══ STORED DATA

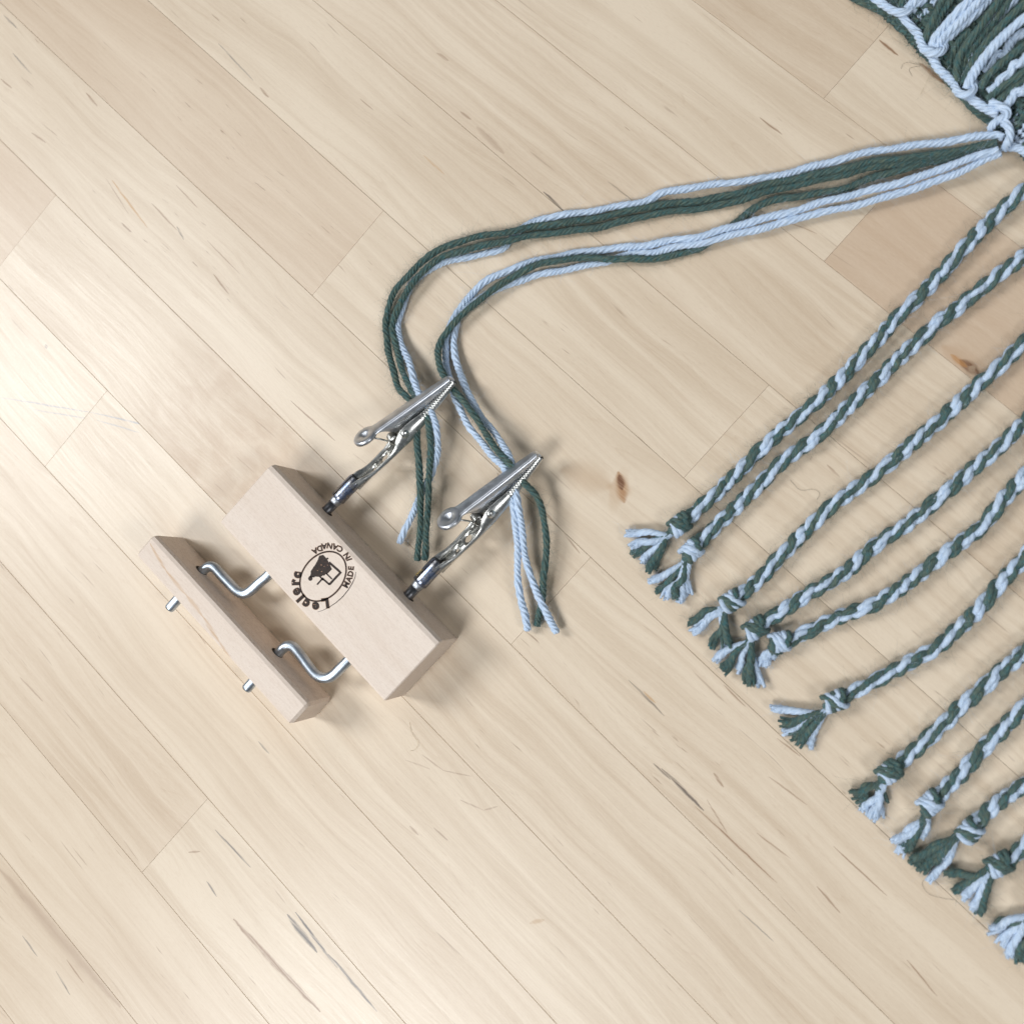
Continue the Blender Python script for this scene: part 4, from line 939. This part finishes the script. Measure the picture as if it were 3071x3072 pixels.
Z2 = lambda x, y: (1850 + x / 2.76, 1450 + y / 2.76)
Z3 = lambda x, y: (2250 + x / 1.932, 1900 + y / 1.932)
def T2(*L): return [(*Z2(x, y), c, z) for x, y, c, z in L]
def T3(*L): return [(*Z3(x, y), c, z) for x, y, c, z in L]
cords = [
 ([(3071, 570), (3027, 612), (2959, 673), (2887, 749), (2825, 819), (2762, 883), (2690, 954), (2623, 1028), (2555, 1101), (2480, 1178), (2394, 1252), (2311, 1321), (2223, 1407), (2150, 1478), (2080, 1540)], (2036, 1575), (2004, 1606),
  T2((95, 410, 'w', 2.6), (140, 520, 'w', 3.2), (140, 568, 'g', 1.2), (212, 640, 'w', 1.2), (262, 712, 'g', 3.0), (300, 700, 'g', 1.6))),
 ([(3071, 769), (3011, 811), (2949, 862), (2882, 914), (2814, 966), (2757, 1018), (2690, 1080), (2623, 1147), (2555, 1209), (2493, 1270), (2431, 1325), (2357, 1375), (2280, 1451), (2197, 1530), (2115, 1612)], (2072, 1654), (2055, 1690),
  T2((290, 800, 'w', 2.8), (352, 882, 'g', 1.4), (420, 935, 'w', 2.4), (485, 925, 'g', 3.2), (525, 962, 'w', 2.0), (578, 900, 'w', 1.3))),
 ([(3071, 1028), (3011, 1085), (2944, 1147), (2876, 1209), (2814, 1266), (2752, 1318), (2669, 1388), (2596, 1445), (2502, 1513), (2430, 1580), (2352, 1658), (2280, 1735), (2232, 1778)], (2194, 1803), (2170, 1830),
  T2((610, 1150, 'g', 2.6), (630, 1220, 'w', 1.6), (790, 1340, 'g', 2.2), (900, 1360, 'w', 1.2), (925, 1325, 'g', 3.2), (690, 1200, 'w', 1.2))),
 ([(3071, 1268), (3016, 1323), (2932, 1394), (2854, 1461), (2777, 1528), (2699, 1587), (2621, 1639), (2559, 1697), (2492, 1744), (2414, 1787), (2352, 1829), (2305, 1858)], (2264, 1886), (2250, 1922),
  T2((828, 1450, 'w', 2.4), (885, 1535, 'g', 3.2), (1005, 1540, 'w', 1.2), (1100, 1645, 'g', 3.2), (1075, 1620, 'g', 2.0), (1188, 1655, 'w', 1.2))),
 ([(3071, 1430), (3000, 1507), (2958, 1568), (2891, 1621), (2829, 1668), (2766, 1715), (2699, 1766), (2611, 1818), (2518, 1851), (2430, 1891), (2375, 1918)], (2336, 1926), (2316, 1950),
  T2((1200, 1480, 'w', 1.2), (1235, 1490, 'w', 1.6), (1290, 1440, 'w', 1.2), (1345, 1400, 'g', 1.6), (1320, 1380, 'g', 2.6))),
 ([(3071, 1676), (3000, 1751), (2932, 1829), (2865, 1895), (2800, 1948), (2747, 1978), (2680, 2014), (2602, 2055), (2550, 2084)], (2502, 2104), (2474, 2134),
  T3((140, 438, 'w', 2.2), (190, 522, 'g', 2.8), (208, 568, 'w', 1.2), (288, 632, 'g', 3.0), (348, 648, 'w', 1.2), (252, 600, 'g', 1.6))),
 ([(3071, 1957), (3001, 2012), (2938, 2071), (2881, 2123), (2819, 2183), (2768, 2231), (2710, 2281)], (2665, 2318), (2640, 2356),
  T3((602, 930, 'g', 2.6), (660, 1020, 'w', 1.4), (718, 1068, 'w', 2.6), (632, 965, 'g', 1.4), (745, 1045, 'w', 1.4), (770, 960, 'g', 1.2))),
 ([(3071, 2123), (3001, 2195), (2944, 2252), (2892, 2314), (2845, 2359)], (2788, 2412), (2774, 2452),
  T3((842, 1200, 'w', 2.8), (872, 1262, 'w', 1.2), (918, 1250, 'g', 2.6), (1000, 1175, 'w', 1.4), (890, 1232, 'g', 1.6), (1020, 1120, 'g', 1.2))),
 ([(3071, 2356), (3020, 2388), (2970, 2425), (2942, 2455)], (2908, 2494), (2872, 2512),
  T3((942, 1308, 'g', 2.6), (1000, 1365, 'g', 2.2), (1050, 1418, 'w', 1.4), (1062, 1330, 'g', 3.0), (1100, 1300, 'w', 2.8), (960, 1335, 'g', 1.4))),
 ([(3120, 2490), (3071, 2542), (3040, 2570)], (2996, 2594), (2968, 2612),
  T3((1152, 1395, 'g', 2.6), (1192, 1488, 'g', 1.8), (1238, 1530, 'w', 2.8), (1292, 1588, 'w', 2.2), (1340, 1612, 'g', 2.6), (1320, 1600, 'g', 1.4))),
 ([(3260, 2560), (3210, 2620), (3170, 2670)], (3125, 2712), (3090, 2745),
  T3((1395, 1720, 'w', 2.4), (1460, 1785, 'w', 1.6), (1500, 1868, 'w', 2.4), (1560, 1885, 'g', 2.4), (1430, 1695, 'g', 1.4), (1600, 1850, 'w', 1.4))),
]
for i, (path, kn, ex, tl) in enumerate(cords):
    cord(path, kn, ex, tl, 0.9 * i + 0.5, kroll=rng.uniform(-0.6, 0.6))

# ------------------------------------------------------------------ stray fibres on the table
def stray(pts, label, mat, r=0.032):
    P = spline(np.array([at(a, b, z) for a, b, z in pts]), 0.4); P[:, 2] = np.maximum(P[:, 2], 0.07)
    c = P.mean(0) * np.array([1, 1, 0])
    mb = MB(); tube(mb, P - c, r, 5)
    o = mb.build('stray_fiber', mat, None, mat=Matrix.Translation(Vector(c * S)))
    o['label'] = label; o['category'] = 'fiber'
stray([(2702, 205, .1), (2708, 192, .4), (2722, 186, .5), (2740, 190, .3), (2762, 195, .1), (2728, 205, .1), (2735, 228, .1)], 'fine dark looped wool hair beside the selvedge of the woven corner', M_LINT)
stray([(2788, 195, .1), (2788, 220, .5), (2776, 250, .6), (2760, 284, .1)], 'straight straw coloured hair lying by the brown streak near the cloth', M_STRAW)
stray([(2770, 2640, .1), (2766, 2655, .3), (2785, 2682, .5), (2825, 2695, .3), (2860, 2700, .1)], 'thin curved dark hair below the cut ends of the lower fringe', M_LINT)
stray([(2370, 1440, .1), (2400, 1470, .4), (2440, 1468, .5), (2458, 1480, .2), (2450, 1500, .1)], 'thin curled brown hair between the second and third twisted cords', M_LINT)
stray([(1229, 2168, .1), (1234, 2196, .3), (1254, 2228, .4), (1246, 2248, .2), (1230, 2254, .1)], 'short pale curled hair on bare table below the stamped block', M_STRAW, 0.04)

════

[WORK TO COMPLETE]
Your copy of the data above should match it exactly, except that pictures are left out.

[WRITTEN RESPONSE]
Continue the Blender Python script for this scene: part 4, from line 939. This part finishes the script. Measure the picture as if it were 3071x3072 pixels.
Z2 = lambda x, y: (1850 + x / 2.76, 1450 + y / 2.76)
Z3 = lambda x, y: (2250 + x / 1.932, 1900 + y / 1.932)
def T2(*L): return [(*Z2(x, y), c, z) for x, y, c, z in L]
def T3(*L): return [(*Z3(x, y), c, z) for x, y, c, z in L]
cords = [
 ([(3071, 570), (3027, 612), (2959, 673), (2887, 749), (2825, 819), (2762, 883), (2690, 954), (2623, 1028), (2555, 1101), (2480, 1178), (2394, 1252), (2311, 1321), (2223, 1407), (2150, 1478), (2080, 1540)], (2036, 1575), (2004, 1606),
  T2((95, 410, 'w', 2.6), (140, 520, 'w', 3.2), (140, 568, 'g', 1.2), (212, 640, 'w', 1.2), (262, 712, 'g', 3.0), (300, 700, 'g', 1.6))),
 ([(3071, 769), (3011, 811), (2949, 862), (2882, 914), (2814, 966), (2757, 1018), (2690, 1080), (2623, 1147), (2555, 1209), (2493, 1270), (2431, 1325), (2357, 1375), (2280, 1451), (2197, 1530), (2115, 1612)], (2072, 1654), (2055, 1690),
  T2((290, 800, 'w', 2.8), (352, 882, 'g', 1.4), (420, 935, 'w', 2.4), (485, 925, 'g', 3.2), (525, 962, 'w', 2.0), (578, 900, 'w', 1.3))),
 ([(3071, 1028), (3011, 1085), (2944, 1147), (2876, 1209), (2814, 1266), (2752, 1318), (2669, 1388), (2596, 1445), (2502, 1513), (2430, 1580), (2352, 1658), (2280, 1735), (2232, 1778)], (2194, 1803), (2170, 1830),
  T2((610, 1150, 'g', 2.6), (630, 1220, 'w', 1.6), (790, 1340, 'g', 2.2), (900, 1360, 'w', 1.2), (925, 1325, 'g', 3.2), (690, 1200, 'w', 1.2))),
 ([(3071, 1268), (3016, 1323), (2932, 1394), (2854, 1461), (2777, 1528), (2699, 1587), (2621, 1639), (2559, 1697), (2492, 1744), (2414, 1787), (2352, 1829), (2305, 1858)], (2264, 1886), (2250, 1922),
  T2((828, 1450, 'w', 2.4), (885, 1535, 'g', 3.2), (1005, 1540, 'w', 1.2), (1100, 1645, 'g', 3.2), (1075, 1620, 'g', 2.0), (1188, 1655, 'w', 1.2))),
 ([(3071, 1430), (3000, 1507), (2958, 1568), (2891, 1621), (2829, 1668), (2766, 1715), (2699, 1766), (2611, 1818), (2518, 1851), (2430, 1891), (2375, 1918)], (2336, 1926), (2316, 1950),
  T2((1200, 1480, 'w', 1.2), (1235, 1490, 'w', 1.6), (1290, 1440, 'w', 1.2), (1345, 1400, 'g', 1.6), (1320, 1380, 'g', 2.6))),
 ([(3071, 1676), (3000, 1751), (2932, 1829), (2865, 1895), (2800, 1948), (2747, 1978), (2680, 2014), (2602, 2055), (2550, 2084)], (2502, 2104), (2474, 2134),
  T3((140, 438, 'w', 2.2), (190, 522, 'g', 2.8), (208, 568, 'w', 1.2), (288, 632, 'g', 3.0), (348, 648, 'w', 1.2), (252, 600, 'g', 1.6))),
 ([(3071, 1957), (3001, 2012), (2938, 2071), (2881, 2123), (2819, 2183), (2768, 2231), (2710, 2281)], (2665, 2318), (2640, 2356),
  T3((602, 930, 'g', 2.6), (660, 1020, 'w', 1.4), (718, 1068, 'w', 2.6), (632, 965, 'g', 1.4), (745, 1045, 'w', 1.4), (770, 960, 'g', 1.2))),
 ([(3071, 2123), (3001, 2195), (2944, 2252), (2892, 2314), (2845, 2359)], (2788, 2412), (2774, 2452),
  T3((842, 1200, 'w', 2.8), (872, 1262, 'w', 1.2), (918, 1250, 'g', 2.6), (1000, 1175, 'w', 1.4), (890, 1232, 'g', 1.6), (1020, 1120, 'g', 1.2))),
 ([(3071, 2356), (3020, 2388), (2970, 2425), (2942, 2455)], (2908, 2494), (2872, 2512),
  T3((942, 1308, 'g', 2.6), (1000, 1365, 'g', 2.2), (1050, 1418, 'w', 1.4), (1062, 1330, 'g', 3.0), (1100, 1300, 'w', 2.8), (960, 1335, 'g', 1.4))),
 ([(3120, 2490), (3071, 2542), (3040, 2570)], (2996, 2594), (2968, 2612),
  T3((1152, 1395, 'g', 2.6), (1192, 1488, 'g', 1.8), (1238, 1530, 'w', 2.8), (1292, 1588, 'w', 2.2), (1340, 1612, 'g', 2.6), (1320, 1600, 'g', 1.4))),
 ([(3260, 2560), (3210, 2620), (3170, 2670)], (3125, 2712), (3090, 2745),
  T3((1395, 1720, 'w', 2.4), (1460, 1785, 'w', 1.6), (1500, 1868, 'w', 2.4), (1560, 1885, 'g', 2.4), (1430, 1695, 'g', 1.4), (1600, 1850, 'w', 1.4))),
]
for i, (path, kn, ex, tl) in enumerate(cords):
    cord(path, kn, ex, tl, 0.9 * i + 0.5, kroll=rng.uniform(-0.6, 0.6))

# ------------------------------------------------------------------ stray fibres on the table
def stray(pts, label, mat, r=0.032):
    P = spline(np.array([at(a, b, z) for a, b, z in pts]), 0.4); P[:, 2] = np.maximum(P[:, 2], 0.07)
    c = P.mean(0) * np.array([1, 1, 0])
    mb = MB(); tube(mb, P - c, r, 5)
    o = mb.build('stray_fiber', mat, None, mat=Matrix.Translation(Vector(c * S)))
    o['label'] = label; o['category'] = 'fiber'
stray([(2702, 205, .1), (2708, 192, .4), (2722, 186, .5), (2740, 190, .3), (2762, 195, .1), (2728, 205, .1), (2735, 228, .1)], 'fine dark looped wool hair beside the selvedge of the woven corner', M_LINT)
stray([(2788, 195, .1), (2788, 220, .5), (2776, 250, .6), (2760, 284, .1)], 'straight straw coloured hair lying by the brown streak near the cloth', M_STRAW)
stray([(2770, 2640, .1), (2766, 2655, .3), (2785, 2682, .5), (2825, 2695, .3), (2860, 2700, .1)], 'thin curved dark hair below the cut ends of the lower fringe', M_LINT)
stray([(2370, 1440, .1), (2400, 1470, .4), (2440, 1468, .5), (2458, 1480, .2), (2450, 1500, .1)], 'thin curled brown hair between the second and third twisted cords', M_LINT)
stray([(1229, 2168, .1), (1234, 2196, .3), (1254, 2228, .4), (1246, 2248, .2), (1230, 2254, .1)], 'short pale curled hair on bare table below the stamped block', M_STRAW, 0.04)